La technologie CRISPR ne fait pas exception à la règle, et suivant l'obtention de brevet sur cette technologie, plusieurs parties se sont liguées pour s'opposer à ces brevets. Particulièrement, en Europe, le brevet européen a fait l'objet d'une opposition par neuf différentes parties. Deux de ces dernières alléguaient comme premier motif pour invalider le brevet, que la demande de priorité n'était pas valide du fait que la demande internationale (PCT) ne désignait pas les mêmes demandeurs que chacune des demandes prioritaires sur laquelle la demande internationale revendiquait priorité. L'Office européen des brevets applique de manière stricte certaines provisions de la Convention de Paris (convention internationale ratifiée par 177 pays) qui spécifient que pour qu'une priorité soit validement revendiquée, les demandeurs de la seconde demande, en l'occurrence, la demande internationale, soient les mêmes que ceux de la demande originale, en l'occurrence la demande prioritaire, ou qu'il y ait une succession de titre établie avant la date de dépôt de la seconde demande. En bref, des cessions signées après le dépôt de la demande PCT ne permettraient pas de corriger le problème. En fait, une partie du problème dans le brevet portant sur CRISPR provient du fait que les demandes prioritaires désignaient différentes entités et que seules certaines de ces entités se sont retrouvées sur la demande PCT.

Cette décision de l'Office européen des brevets met en lumière l'importance d'obtenir les documents de cession signés avant le dépôt d'une demande internationale qui revendique priorité sur une demande antérieure. Le tout afin de s'assurer qu'une chaîne de titre complète a bel et bien été exécutée avant le dépôt de la demande internationale. De plus, cette décision met également en lumière les difficultés qui peuvent être rencontrées lorsqu'une demande de brevet est déposée au nom de plusieurs co-demandeurs, les dispositions européennes en matière de brevets étant différentes des dispositions nord-américaines, il est parfois difficile à concilier les deux.

« Le problème a été causé par une différence entre a pratique européenne et la pratique nord-américaine »

Dans le cas de la technologie CRISPR, l'une des demandes de priorité était déposée au nom de deux entités alors qu'au moment du dépôt de la demande internationale revendiquant priorité sur cette demande provisoire, seulement un des déposants a été nommé, du fait que la matière inventée par le second demandeur identifié dans la demande provisoire n'était pas revendiqué dans la demande PCT. D'un point de vue de pratique nord-américaine, ce principe nous semble logique. Toutefois, d'un point de vue de la pratique européenne, il aurait fort probablement fallu obtenir une cession de l'entité qui n'était pas nommée dans la demande internationale, avant le dépôt de cette dernière afin de prévenir une telle situation.

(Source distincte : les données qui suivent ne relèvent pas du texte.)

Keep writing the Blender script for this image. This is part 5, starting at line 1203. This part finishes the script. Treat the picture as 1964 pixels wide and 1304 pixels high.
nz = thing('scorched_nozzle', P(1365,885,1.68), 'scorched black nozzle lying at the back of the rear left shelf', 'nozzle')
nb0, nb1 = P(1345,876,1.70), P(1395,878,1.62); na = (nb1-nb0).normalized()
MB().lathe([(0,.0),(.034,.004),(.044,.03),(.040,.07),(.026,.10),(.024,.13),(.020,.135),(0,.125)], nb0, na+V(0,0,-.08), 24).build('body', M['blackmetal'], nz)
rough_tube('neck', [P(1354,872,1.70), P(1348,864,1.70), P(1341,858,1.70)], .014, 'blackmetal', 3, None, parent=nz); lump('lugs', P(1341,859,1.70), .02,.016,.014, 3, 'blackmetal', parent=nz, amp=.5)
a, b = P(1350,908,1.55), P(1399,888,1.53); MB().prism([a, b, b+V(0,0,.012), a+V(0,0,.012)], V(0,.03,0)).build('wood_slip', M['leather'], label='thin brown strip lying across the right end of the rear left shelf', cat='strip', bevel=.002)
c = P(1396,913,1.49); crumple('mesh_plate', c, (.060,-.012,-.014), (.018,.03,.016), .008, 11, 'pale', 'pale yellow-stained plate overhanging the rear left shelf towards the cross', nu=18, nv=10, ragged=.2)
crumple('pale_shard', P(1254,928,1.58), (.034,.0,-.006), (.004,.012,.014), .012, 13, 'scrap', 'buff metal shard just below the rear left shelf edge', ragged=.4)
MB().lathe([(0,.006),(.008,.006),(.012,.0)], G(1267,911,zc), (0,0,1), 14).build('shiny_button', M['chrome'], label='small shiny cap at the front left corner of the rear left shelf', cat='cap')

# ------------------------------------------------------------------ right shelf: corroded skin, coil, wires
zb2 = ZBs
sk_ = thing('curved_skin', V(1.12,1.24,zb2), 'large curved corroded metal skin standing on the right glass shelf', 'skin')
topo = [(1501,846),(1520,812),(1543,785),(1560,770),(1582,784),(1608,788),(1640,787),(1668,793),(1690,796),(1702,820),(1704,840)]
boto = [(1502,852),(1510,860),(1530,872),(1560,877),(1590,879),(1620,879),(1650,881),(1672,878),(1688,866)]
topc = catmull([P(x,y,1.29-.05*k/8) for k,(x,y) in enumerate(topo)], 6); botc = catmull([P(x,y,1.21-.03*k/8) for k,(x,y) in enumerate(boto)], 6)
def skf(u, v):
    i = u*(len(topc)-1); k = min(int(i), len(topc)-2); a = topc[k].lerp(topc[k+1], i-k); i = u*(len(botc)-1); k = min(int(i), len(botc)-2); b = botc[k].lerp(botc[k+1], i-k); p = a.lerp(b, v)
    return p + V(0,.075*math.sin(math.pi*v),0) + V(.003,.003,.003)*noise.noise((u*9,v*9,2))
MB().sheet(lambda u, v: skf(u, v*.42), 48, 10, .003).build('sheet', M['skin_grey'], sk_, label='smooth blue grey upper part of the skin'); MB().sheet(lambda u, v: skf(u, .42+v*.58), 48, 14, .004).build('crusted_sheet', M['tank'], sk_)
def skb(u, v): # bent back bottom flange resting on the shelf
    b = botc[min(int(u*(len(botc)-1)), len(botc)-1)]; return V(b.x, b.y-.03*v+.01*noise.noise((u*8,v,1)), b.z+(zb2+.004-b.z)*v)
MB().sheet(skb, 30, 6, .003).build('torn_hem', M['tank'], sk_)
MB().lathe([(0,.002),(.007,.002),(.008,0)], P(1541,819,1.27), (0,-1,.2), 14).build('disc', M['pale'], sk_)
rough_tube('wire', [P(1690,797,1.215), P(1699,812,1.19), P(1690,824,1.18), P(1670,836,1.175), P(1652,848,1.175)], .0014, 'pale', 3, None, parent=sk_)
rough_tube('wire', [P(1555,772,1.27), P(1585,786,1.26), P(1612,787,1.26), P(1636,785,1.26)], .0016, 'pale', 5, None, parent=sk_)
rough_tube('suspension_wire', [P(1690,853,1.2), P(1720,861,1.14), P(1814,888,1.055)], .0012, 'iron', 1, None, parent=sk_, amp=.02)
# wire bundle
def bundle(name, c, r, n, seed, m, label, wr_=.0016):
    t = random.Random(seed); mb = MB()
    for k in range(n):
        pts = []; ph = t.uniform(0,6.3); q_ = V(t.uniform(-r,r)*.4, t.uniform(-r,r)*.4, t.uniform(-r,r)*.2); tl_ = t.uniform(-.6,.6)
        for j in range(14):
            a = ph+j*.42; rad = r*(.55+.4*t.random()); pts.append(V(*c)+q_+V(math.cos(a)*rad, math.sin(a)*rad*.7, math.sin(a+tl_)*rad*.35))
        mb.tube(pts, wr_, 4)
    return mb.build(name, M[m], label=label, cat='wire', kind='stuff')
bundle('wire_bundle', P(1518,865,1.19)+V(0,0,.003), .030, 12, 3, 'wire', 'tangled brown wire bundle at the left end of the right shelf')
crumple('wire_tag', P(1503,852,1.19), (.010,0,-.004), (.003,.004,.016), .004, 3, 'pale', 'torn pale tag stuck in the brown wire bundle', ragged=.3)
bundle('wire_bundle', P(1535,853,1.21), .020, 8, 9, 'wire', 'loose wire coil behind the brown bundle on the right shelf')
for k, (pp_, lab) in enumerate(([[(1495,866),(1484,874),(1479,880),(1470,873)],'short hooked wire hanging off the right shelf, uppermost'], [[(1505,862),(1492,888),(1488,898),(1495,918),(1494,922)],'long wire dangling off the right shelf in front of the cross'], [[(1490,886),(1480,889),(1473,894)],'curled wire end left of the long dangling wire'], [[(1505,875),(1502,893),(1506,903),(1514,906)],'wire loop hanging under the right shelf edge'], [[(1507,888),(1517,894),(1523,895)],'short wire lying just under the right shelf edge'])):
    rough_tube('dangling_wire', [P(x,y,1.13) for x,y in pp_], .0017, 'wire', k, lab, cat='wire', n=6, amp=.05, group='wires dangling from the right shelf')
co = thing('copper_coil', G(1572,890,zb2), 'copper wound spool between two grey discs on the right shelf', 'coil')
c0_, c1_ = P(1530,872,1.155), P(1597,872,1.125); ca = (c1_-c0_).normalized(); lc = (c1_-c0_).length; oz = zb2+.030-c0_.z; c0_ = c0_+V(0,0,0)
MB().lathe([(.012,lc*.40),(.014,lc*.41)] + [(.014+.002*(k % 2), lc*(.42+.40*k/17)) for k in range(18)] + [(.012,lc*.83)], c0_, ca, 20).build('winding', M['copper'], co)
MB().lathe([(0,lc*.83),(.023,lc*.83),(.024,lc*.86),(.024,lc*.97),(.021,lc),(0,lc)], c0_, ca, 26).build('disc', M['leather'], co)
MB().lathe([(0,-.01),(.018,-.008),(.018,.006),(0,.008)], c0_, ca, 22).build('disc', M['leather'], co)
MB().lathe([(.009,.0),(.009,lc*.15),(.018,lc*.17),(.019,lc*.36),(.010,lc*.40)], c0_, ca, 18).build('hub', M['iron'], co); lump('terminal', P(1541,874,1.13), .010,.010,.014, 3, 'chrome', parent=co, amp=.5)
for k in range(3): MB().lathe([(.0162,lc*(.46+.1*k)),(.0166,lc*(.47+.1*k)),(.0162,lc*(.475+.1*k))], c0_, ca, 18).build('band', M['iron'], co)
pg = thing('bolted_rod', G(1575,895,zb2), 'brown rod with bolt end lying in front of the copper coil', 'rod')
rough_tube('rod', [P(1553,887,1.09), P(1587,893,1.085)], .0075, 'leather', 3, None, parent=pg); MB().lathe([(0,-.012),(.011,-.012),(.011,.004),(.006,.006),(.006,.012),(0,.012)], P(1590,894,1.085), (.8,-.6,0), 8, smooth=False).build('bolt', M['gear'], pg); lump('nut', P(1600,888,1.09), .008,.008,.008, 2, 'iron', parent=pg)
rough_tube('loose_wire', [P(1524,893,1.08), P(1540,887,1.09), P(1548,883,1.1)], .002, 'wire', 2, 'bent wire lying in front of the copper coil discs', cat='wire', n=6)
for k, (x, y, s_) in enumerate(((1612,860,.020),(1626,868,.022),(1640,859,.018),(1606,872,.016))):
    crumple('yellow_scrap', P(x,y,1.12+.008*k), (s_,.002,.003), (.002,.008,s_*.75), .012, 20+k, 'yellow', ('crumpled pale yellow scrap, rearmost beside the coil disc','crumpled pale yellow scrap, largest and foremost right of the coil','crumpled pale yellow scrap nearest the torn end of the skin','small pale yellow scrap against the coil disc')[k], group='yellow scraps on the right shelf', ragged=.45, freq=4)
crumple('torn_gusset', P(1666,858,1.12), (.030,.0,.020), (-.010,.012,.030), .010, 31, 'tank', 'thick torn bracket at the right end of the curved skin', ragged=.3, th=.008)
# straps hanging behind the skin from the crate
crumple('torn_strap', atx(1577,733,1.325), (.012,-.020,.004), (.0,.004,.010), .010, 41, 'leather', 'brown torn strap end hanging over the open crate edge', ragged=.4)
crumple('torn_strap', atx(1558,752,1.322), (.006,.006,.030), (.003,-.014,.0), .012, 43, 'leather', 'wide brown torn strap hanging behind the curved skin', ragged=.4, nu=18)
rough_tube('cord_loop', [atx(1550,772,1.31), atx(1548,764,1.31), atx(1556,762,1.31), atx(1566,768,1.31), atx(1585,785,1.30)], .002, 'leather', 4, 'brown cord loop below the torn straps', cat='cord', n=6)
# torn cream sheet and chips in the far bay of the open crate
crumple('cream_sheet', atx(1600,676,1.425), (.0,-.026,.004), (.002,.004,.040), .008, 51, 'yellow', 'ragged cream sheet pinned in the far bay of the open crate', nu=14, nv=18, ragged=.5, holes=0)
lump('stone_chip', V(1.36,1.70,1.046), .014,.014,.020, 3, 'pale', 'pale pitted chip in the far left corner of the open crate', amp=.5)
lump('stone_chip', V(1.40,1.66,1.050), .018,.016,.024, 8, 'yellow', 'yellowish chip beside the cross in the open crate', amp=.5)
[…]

« Là où le vin tourne au vinaigre »

Les discussions étant à couteaux tirés entre les deux entités du fait qu'une des deux entités n'était pas nommée comme codemandeur sur la demande internationale, il est fort à parier qu'il aurait été difficile d'obtenir la cession nécessaire dûment signée. Ainsi donc, la situation à ce moment-ci semble être sans issue à ce jour.

« ... et pour la suite »

Toutefois, comme vous pourrez vous en douter, un appel a maintenant été logé à l'encontre de la décision rendu par l'Office européen des brevets. À ce stade-ci, chacune des parties croit en la légitimité de leur dossier et leur possibilité de succès, ce qui fait qu'il serait bien prétentieux de croire pouvoir prédire l'issue d'un appel à venir. Nous vous tiendrons bien entendu au fait des développements au fur et à mesure qu'ils surviendront. De même, ceci ne représente qu'un premier développement s'opérant sur le continent européen. Toutefois, tel que mentionné précédemment, de nombreux autres recours ont été entrepris entres autres aux États-Unis pour tenter d'invalider les brevets sur cette technologie. Ainsi donc, d'autres développements sont également à venir pour ce qui est des brevets couvrant cette technologie dans le monde.

« la leçon de cette histoire »

Si nous ne devions retenir qu'une leçon de cette décision, cette dernière serait de correctement désigner les inventeurs sur une demande de brevet, et idéalement de négocier avec les différentes entités afin de tenter de déposer la demande de brevet au nom d'un seul et unique demandeur, ayant des ententes sous-jacentes avec les autres entités. Ce faisant, nombre de problèmes peuvent être ainsi évités.